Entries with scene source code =
▼
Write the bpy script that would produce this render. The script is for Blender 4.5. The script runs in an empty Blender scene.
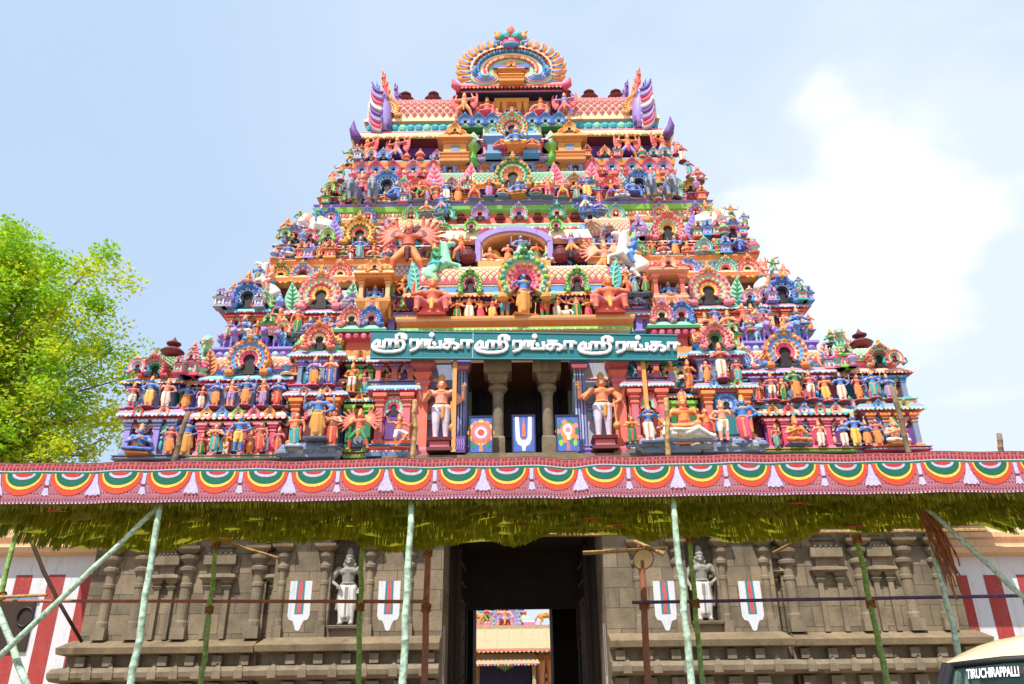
import bpy, math, random
import numpy as np
from mathutils import Matrix, Vector
R = math.radians
PI = math.pi
sc = bpy.context.scene
rnd = random.Random(11)

# ------------------------------------------------------------------ camera
F = 770.0
PITCH, ROLL, EYE = R(23.83), R(-0.7), 1.6
camd = bpy.data.cameras.new('camera')
cam = bpy.data.objects.new('camera', camd)
sc.collection.objects.link(cam)
CROT = Matrix.Rotation(PI / 2 + PITCH, 3, 'X') @ Matrix.Rotation(ROLL, 3, 'Z')
cam.matrix_world = Matrix.Translation((0, 0, EYE)) @ CROT.to_4x4()
camd.sensor_width = 36.0
camd.lens = F / 1024 * 36
camd.clip_start, camd.clip_end = 0.1, 5000
sc.camera = cam

# ------------------------------------------------------------------ light
SUN_EL, SUN_AZ = R(57), R(24)          # azimuth: degrees to the left of straight behind the camera
sun_dir = Vector((-math.sin(SUN_AZ) * math.cos(SUN_EL), -math.cos(SUN_AZ) * math.cos(SUN_EL), math.sin(SUN_EL)))
sd = bpy.data.lights.new('sun', 'SUN')
sd.energy, sd.angle, sd.color = 4.3, R(0.5), (1.0, 0.95, 0.86)
so = bpy.data.objects.new('sun', sd)
sc.collection.objects.link(so)
so.rotation_euler = sun_dir.to_track_quat('Z', 'Y').to_euler()
so.location = (0, 0, 80)

w = bpy.data.worlds.new('World')
sc.world = w
w.use_nodes = True
nt = w.node_tree
nt.nodes.clear()


def N(t, typ, **kw):
    n = t.nodes.new(typ)
    for k, v in kw.items():
        setattr(n, k, v)
    return n


def sky_world():
    L = nt.links.new
    out = N(nt, 'ShaderNodeOutputWorld')
    bg = N(nt, 'ShaderNodeBackground')
    bg.inputs['Strength'].default_value = 0.122
    sky = N(nt, 'ShaderNodeTexSky', sky_type='NISHITA', sun_disc=False)
    sky.sun_elevation = SUN_EL
    sky.sun_rotation = math.atan2(sun_dir.x, sun_dir.y)
    sky.air_density, sky.dust_density, sky.ozone_density = 1.0, 2.4, 1.0
    tc = N(nt, 'ShaderNodeTexCoord')
    mp = N(nt, 'ShaderNodeMapping')
    mp.inputs['Scale'].default_value = (1.0, 1.0, 1.9)
    L(tc.outputs['Generated'], mp.inputs['Vector'])
    n1 = N(nt, 'ShaderNodeTexNoise')
    n1.inputs['Scale'].default_value = 3.1
    n1.inputs['Detail'].default_value = 9
    n1.inputs['Roughness'].default_value = 0.56
    n1.inputs['Distortion'].default_value = 0.25
    L(mp.outputs[0], n1.inputs['Vector'])
    # clouds gather where the photo has its bank: low on the right, with a thinner patch high up
    acc = None
    for (px, py, wd, amp) in ((840, 215, 0.11, 0.24), (900, 205, 0.07, 0.15), (800, 260, 0.06, 0.1), (945, 300, 0.12, 0.18), (870, 310, 0.09, 0.12), (1000, 15, 0.08, 0.17), (180, 335, 0.06, 0.12), (805, 90, 0.04, 0.14), (850, 105, 0.035, 0.14), (1010, 45, 0.06, 0.14)):
        d = (CROT @ Vector(((px - 512) / F, (342 - py) / F, -1))).normalized()
        dp = N(nt, 'ShaderNodeVectorMath', operation='DISTANCE')
        L(tc.outputs['Generated'], dp.inputs[0])
        dp.inputs[1].default_value = d
        mr = N(nt, 'ShaderNodeMapRange', interpolation_type='SMOOTHSTEP')
        mr.inputs['From Min'].default_value = wd * 1.9
        mr.inputs['From Max'].default_value = wd * 0.2
        mr.inputs['To Min'].default_value = 0
        mr.inputs['To Max'].default_value = amp
        L(dp.outputs['Value'], mr.inputs['Value'])
        if acc is None:
            acc = mr.outputs[0]
        else:
            ad = N(nt, 'ShaderNodeMath', operation='ADD')
            L(acc, ad.inputs[0]); L(mr.outputs[0], ad.inputs[1])
            acc = ad.outputs[0]
    ad = N(nt, 'ShaderNodeMath', operation='ADD')
    n1r = N(nt, 'ShaderNodeMapRange', clamp=False)
    n1r.inputs['From Min'].default_value, n1r.inputs['From Max'].default_value = 0.3, 0.7
    n1r.inputs['To Min'].default_value, n1r.inputs['To Max'].default_value = 0.20, 0.78
    L(n1.outputs['Fac'], n1r.inputs['Value'])
    L(n1r.outputs[0], ad.inputs[0]); L(acc, ad.inputs[1])
    cr = N(nt, 'ShaderNodeMapRange', interpolation_type='SMOOTHSTEP')
    cr.inputs['From Min'].default_value = 0.69
    cr.inputs['From Max'].default_value = 0.93
    L(ad.outputs[0], cr.inputs['Value'])
    tint = N(nt, 'ShaderNodeMix', data_type='RGBA')
    tint.inputs['Factor'].default_value = 0.0
    L(sky.outputs[0], tint.inputs['A'])
    tint.inputs['B'].default_value = (3.5, 4.65, 6.1, 1)
    tint.inputs['Factor'].default_value = SKYTINT
    # thin haze brightens the middle and right of the sky
    hz = N(nt, 'ShaderNodeSeparateXYZ')
    L(tc.outputs['Generated'], hz.inputs[0])
    hr = N(nt, 'ShaderNodeMapRange', interpolation_type='SMOOTHSTEP')
    hr.inputs['From Min'].default_value, hr.inputs['From Max'].default_value = -0.45, 0.25
    hr.inputs['To Min'].default_value, hr.inputs['To Max'].default_value = 0.08, 0.72
    L(hz.outputs['X'], hr.inputs['Value'])
    n3 = N(nt, 'ShaderNodeTexNoise')
    n3.inputs['Scale'].default_value = 1.6
    n3.inputs['Detail'].default_value = 6
    L(mp.outputs[0], n3.inputs['Vector'])
    hm = N(nt, 'ShaderNodeMath', operation='MULTIPLY')
    L(hr.outputs[0], hm.inputs[0])
    n3r = N(nt, 'ShaderNodeMapRange')
    n3r.inputs['From Min'].default_value, n3r.inputs['From Max'].default_value = 0.3, 0.6
    L(n3.outputs['Fac'], n3r.inputs['Value'])
    L(n3r.outputs[0], hm.inputs[1])
    tint2 = N(nt, 'ShaderNodeMix', data_type='RGBA')
    L(hm.outputs[0], tint2.inputs['Factor'])
    L(tint.outputs['Result'], tint2.inputs['A'])
    tint2.inputs['B'].default_value = (5.4, 5.9, 6.6, 1)
    tint = tint2
    mx = N(nt, 'ShaderNodeMix', data_type='RGBA')
    L(cr.outputs[0], mx.inputs['Factor'])
    L(tint.outputs['Result'], mx.inputs['A'])
    mx.inputs['B'].default_value = CLOUD
    L(mx.outputs['Result'], bg.inputs['Color'])
    L(bg.outputs[0], out.inputs[0])


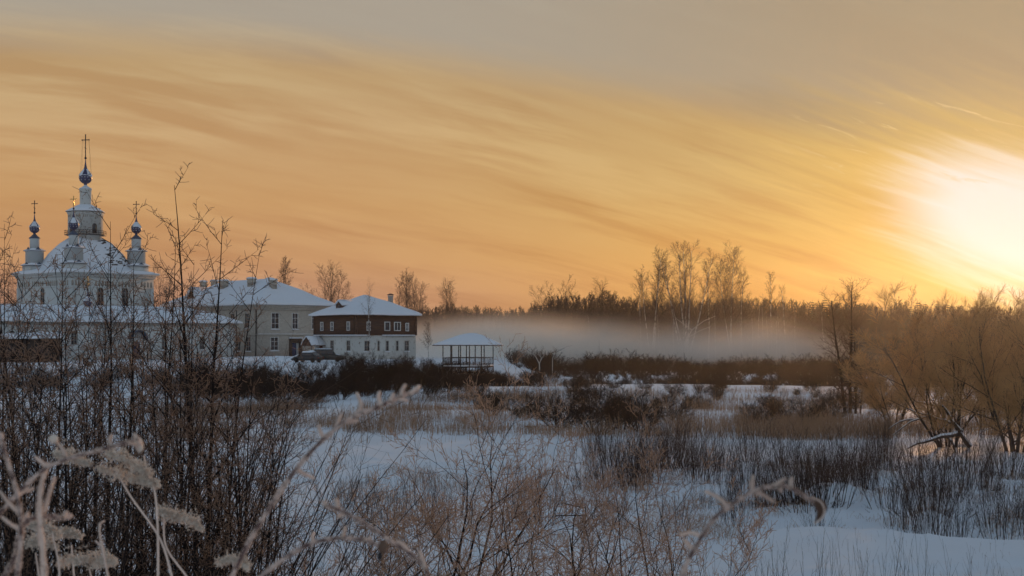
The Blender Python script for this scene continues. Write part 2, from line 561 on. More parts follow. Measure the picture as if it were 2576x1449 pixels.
def turn(d, ang, az):
    """direction tilted away from d by ang, at azimuth az round it"""
    ref = (1, 0, 0) if abs(d[2]) > .8 else (0, 0, 1)
    a = nrm((d[1] * ref[2] - d[2] * ref[1], d[2] * ref[0] - d[0] * ref[2], d[0] * ref[1] - d[1] * ref[0]))
    b = (d[1] * a[2] - d[2] * a[1], d[2] * a[0] - d[0] * a[2], d[0] * a[1] - d[1] * a[0])
    ca, sa = math.cos(ang), math.sin(ang)
    cz, sz = math.cos(az), math.sin(az)
    return nrm(tuple(d[i] * ca + sa * (a[i] * cz + b[i] * sz) for i in range(3)))


def grow(out, p, d, L, r, lv, S, rg):
    s = S[lv]
    n = s['n']
    st = L / n
    w, up = s['w'], s['up']
    pts, dirs = [p], [d]
    for i in range(n):
        d = nrm((d[0] + rg.gauss(0, w), d[1] + rg.gauss(0, w), d[2] + rg.gauss(0, w) + up))
        p = (p[0] + d[0] * st, p[1] + d[1] * st, p[2] + d[2] * st)
        pts.append(p)
        dirs.append(d)
    tp = s.get('tp', .25)
    rad = [r * (1 - (1 - tp) * (i / n)) for i in range(n + 1)]
    out[lv].append((pts, rad))
    if lv + 1 < len(S):
        c = S[lv + 1]
        k = c['k'] * (.8 + .4 * rg.random()) * (L / c['ref'] if 'ref' in c else 1)
        k = int(k) + (rg.random() < k - int(k))
        t0 = c.get('t0', .2)
        a0 = rg.random() * 6.28
        for j in range(k):
            t = t0 + (1 - t0) * ((j + rg.random()) / k)
            t = min(t, .995)
            f = t * n
            i = min(int(f), n - 1)
            q = f - i
            pp = tuple(pts[i][m] * (1 - q) + pts[i + 1][m] * q for m in range(3))
            rr = rad[i] * (1 - q) + rad[i + 1] * q
            a0 += 2.4 + rg.gauss(0, .3)
            ang = R(rg.uniform(*c['a']))
            sh = 1 - c.get('sh', .5) * (t - t0) / (1 - t0 + 1e-6)
            l2 = L * rg.uniform(*c.get('l', (.3, .5))) * sh
            if 'L' in c: l2 = rg.uniform(*c['L'])
            grow(out, pp, turn(dirs[i + 1], ang, a0), l2, max(min(rr * c.get('r', .6), rr), c.get('rmin', .0005)), lv + 1, S, rg)


def plant(name, S, seed, stems, sides, parts, smooth=False, **tg):
    """stems: list of (p, d, L, r); parts: list of (part name, levels, material)"""
    rg = random.Random(seed)
    out = [[] for _ in S]
    for p, d, L, r in stems:
        grow(out, p, nrm(d), L, r, 0, S, rg)
    root = empty(name, **tg)
    for pn, lvs, m in parts:
        b = MB()
        cnt = []
        for lv in lvs:
            k0 = sum(len(q_) for q_ in b.Fq)
            if out[lv]: b.tubes(out[lv], sides[lv])
            cnt.append(sum(len(q_) for q_ in b.Fq) - k0)
        if b.n:
            ms = m if isinstance(m, tuple) else (m,)
            o = b.build(pn, ms[0], root, smooth=smooth)
            if len(ms) > 1:
                for x_ in ms[1:]: o.data.materials.append(x_)
                o.data.polygons.foreach_set('material_index', np.repeat(np.arange(len(ms)), cnt).astype(np.int32))
            adopt(o)
    return root

# ------------------------------------------------------------------ buildings
def face_map(side, off):
    """wall plane (s along the wall, t up, o outward) -> local xyz. side 'F' faces -y, 'L' faces -x"""
    if side == 'F':
        return lambda v: (v[0], off - v[1], v[2])
    return lambda v: (off - v[1], -v[0], v[2])


def window(parent, side, off, s, z0, w, h, frame, bars=(1, 2), arch=False, sill=None, ft=.09, casing=None):
    """window centred at s; bars = (mullions, transoms); frame mesh with a pane child"""
    m = face_map(side, off)
    b = MB()
    def bx(a0, a1, t0, t1, o0, o1):
        V = [m((x, y, z)) for z in (t0, t1) for y in (o0, o1) for x in (a0, a1)]
        b.add(V, [(0, 2, 3, 1), (4, 5, 7, 6), (0, 1, 5, 4), (2, 6, 7, 3), (0, 4, 6, 2), (1, 3, 7, 5)])
    x0, x1 = s - w / 2, s + w / 2
    top = z0 + h - (w / 2 if arch else 0)
    bx(x0, x0 + ft, z0, top, -.02, .07)
    bx(x1 - ft, x1, z0, top, -.02, .07)
    bx(x0 + ft, x1 - ft, z0, z0 + ft, -.02, .068)
    if not arch:
        bx(x0 + ft, x1 - ft, top - ft, top, -.02, .068)
    else:
        n = 10
        for k in range(n):
            a, c = math.pi * k / n, math.pi * (k + 1) / n
            q = []
            for ang, rr in ((a, w / 2), (c, w / 2), (c, w / 2 - ft), (a, w / 2 - ft)):
                q.append((s + rr * math.cos(ang), top + rr * math.sin(ang)))
            b.poly(q, -.02, .07, lambda v: m((v[0], v[1], v[2])))
    for k in range(bars[0]):
        xm = x0 + w * (k + 1) / (bars[0] + 1)
        bx(xm - .03, xm + .03, z0 + ft, z0 + h - ft, 0, .055)
    for k in range(bars[1]):
        zm = z0 + h * (k + 1) / (bars[1] + 1)
        bx(x0 + ft, x1 - ft, zm - .025, zm + .025, 0, .052)
    f = b.build('window', frame, parent)
    b = MB()
    if arch:
        pts = [(x0 + .04, z0 + .03), (x1 - .04, z0 + .03)] + [(s + (w / 2 - .04) * math.cos(math.pi * k / 10), top + (w / 2 - .04) * math.sin(math.pi * k / 10)) for k in range(11)]
    else:
        pts = [(x0 + .04, z0 + .03), (x1 - .04, z0 + .03), (x1 - .04, top - .03), (x0 + .04, top - .03)]
    b.poly(pts, -.01, .03, lambda v: m((v[0], v[1], v[2])))
    b.build('pane', M['dark_glass'], f)
    if sill:
        b = MB()
        V = [m((x, y, z)) for z in (z0 - .16, z0 - .02) for y in (-.02, .22) for x in (x0 - .12, x1 + .12)]
        b.add(V, [(0, 2, 3, 1), (4, 5, 7, 6), (0, 1, 5, 4), (2, 6, 7, 3), (0, 4, 6, 2), (1, 3, 7, 5)])
        b.build('sill', M['roof_snow'], f)
    return f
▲
Directions for this task =
Begin with the first line of the entries above and write out each line exactly, ending with the line containing "rnd = random.Random(11)". Leave out pictures.

Final result =
Write the bpy script that would produce this render. The script is for Blender 4.5. The script runs in an empty Blender scene.
import bpy, math, random
import numpy as np
from mathutils import Matrix, Vector
R = math.radians
PI = math.pi
sc = bpy.context.scene
rnd = random.Random(11)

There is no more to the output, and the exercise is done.